3272.If relief cannot be withdrawn in accordance with section 1276, because the trade or property business in question has permanently ceased, the amount in respect of which relief is withdrawn is dealt with as a post-cessation receipt under Chapter 15 of Part 3 (trading income) or Chapter 9 of Part 4 (property income) of this Act. In both cases, the provision in the relevant Chapter limiting its application is disapplied as unnecessary.
3273.For any other case where relief is withdrawn after the source has ceased, subsection (4) provides that the income should be taxed as if the source had not ceased. See Change 19 in Annex 1.
3274.Income charged by virtue of this section is, in the source legislation, charged under Schedule D Case VI (rather than Schedule D Case V or another charge).
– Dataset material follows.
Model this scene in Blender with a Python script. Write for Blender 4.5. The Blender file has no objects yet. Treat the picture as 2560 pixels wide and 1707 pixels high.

The potential relevance of such income to relief under section 396 of ICTA (losses from miscellaneous transactions) is preserved by consequential amendments in Schedule 1 to this Act, which amend that section and insert section 834A of ICTA. See the commentary on Schedule 1 for the insertion of section 834A of ICTA.
3275.This section sets out how unremittable income is valued if relief under this Part is not claimed. It is based on section 584(8) of ICTA. The corresponding rule for income tax is in section 845 of ITTOIA.
3276.The section applies if no claim is made under section 1275 for relief under this Part. In such a case, the charge to tax is not deferred. So the income is charged to corporation tax in the accounting period to which it refers. This section determines the sterling value of the amount to be charged.